Sugar - dir. John Palmer - 2004 - Canada

The business of adapting Bruce LaBruce would seem a difficult endeavor as director Palmer did with LaBruce's short stories in Sugar. It probably made it a lot easier considering that the stories in which the film was based have little in common with LaBruce's cinematic work (of which I'm a raging fan, as you should know). I don't have a lot to say about Sugar here as it's working beautifully into a longer piece I'm planning based on my New Queer Cinema blog from a few months back. In many ways though, Sugar works as a meta piece of the youngster growing up with the films of LaBruce and Gregg Araki, depicting a teenage boy's (Andre Noble) fascination and subsequent disgust with the darker side of first love in a rent boy named Butch (Brendan Fehr). Also look for (now Oscar-nominated!) Sarah Polley as a pregnant crack dealer.

Good Boys [Yeladim Tovim] - dir. Yair Hochner - 2005 - Israel

Like Sugar, I won't say as much as I'd like to about Good Boys, as it, too, will be worked into the New Queer Cinema piece. It's actually quite fascinating how Good Boys works opposite everything about contemporary "gay" cinema in its promise of nastiness and heart and the way it gives it to the audience. It's nasty, alright, but not in redeeming ways. In fact, it uses nudity in a most clever manner, de-sexualizing it to the point of digust and, thus, straying from the more beautiful forms of sexuality. It certainly works as a great counter-point to the post-NQC garbage of American cinema.

29 July 2006

When too much is just enough

Wild Things - dir. John McNaughton - 1998 - USA

Inspired by a comment that my friend Brad made to me last night about a possible reteaming of Denise Richards and Neve Campbell, both in dire need of a return to the screen, in a film written by Stephen Peters, who wrote Wild Things, I've remembered the extreme fondness I had for the film when I was a wee lad. Wild Things is, above all else, a glorious parade of excess and trashiness. On nearly every level, we're given way too much, which strangely works in the film's favor. It never ceases to inspire a "no, they aren't going to... oh wait, they did" reaction. I could make a list that would go on for pages about everything that is taken to the fullest extreme here. The only thing missing was Denise Richards giving an unsimulated blow job to Matt Dillon. When a lesbian scene between two hot high school girls quickly turns into a bitchy cat-fight, when you get a full view of Kevin Bacon's obviously fluffed penis as he turns around in the shower, when you cast fucking Theresa Russell as Richards' gluttonous, slutty mother -- you know you're in for a treat.
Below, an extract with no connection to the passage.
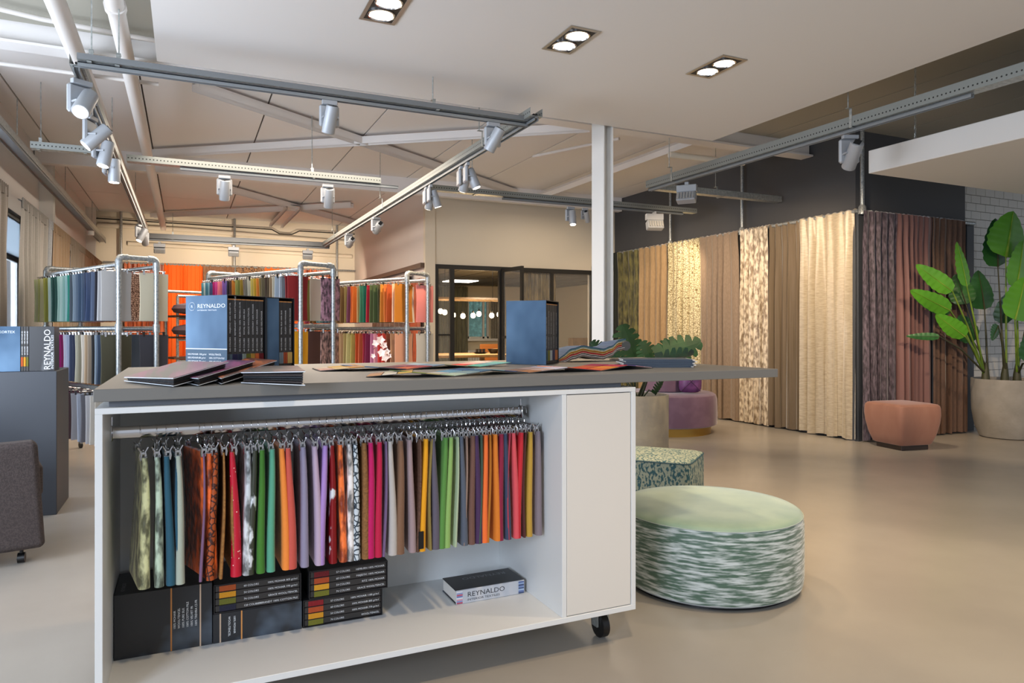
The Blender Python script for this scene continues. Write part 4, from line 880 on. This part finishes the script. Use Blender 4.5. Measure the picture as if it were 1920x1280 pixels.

The tentative title for the Richards/Campbell reteaming is Backstabbers, which might as well have been the subtitle for this film. The plot twists and turns appear to be typically Hollywood, but when they come in the droves they do in this film, you can't help but smirk. It's certainly problematic when a film is aware of its own campiness, but Wild Things is so genuinely appealing in its seediness that this doesn't hurt it at all. Richards is perfect in her token role, the rich, pouty-lipped bitch (I really can't think of anyone who pulls it off better than she does). Campbell is delightfully miscast as the girl from the wrong side of the tracks, but still pulls off the alluring cruelty. Bacon is a total sleaze, a pulpier version of his character in Where the Truth Lies. And Dillon plays exactly the person you'd expect that he would have become if his career tanked post-1980s. The only one truly out of place here is Bill Murray, as the lawyer, whose role solely requires him to make unfitting jokes and shoot looks of utter confusion and moritification at Richards. His faces are the exact ones we'd give her if we weren't in on the joke. And because he's not, he's useless here. It's actually most surprising that the film was directed by John McNaughton, whose Henry: Portrait of a Serial Killer was a starkly realist horror film. He made a campy women-in-prison film a few years prior with Anne Heche and Ione Skye (weirdly predicting both of their "coming outs" as lesbians) called Girls in Prison -- though I haven't seen it, I doubt it matches the tawdry brilliance that is Wild Things. The film goes so far over-the-top you can't help but be shocked at the fact that McNaughton decided to cut a scene of Dillon and Bacon naked in the shower together. Now, that's too much.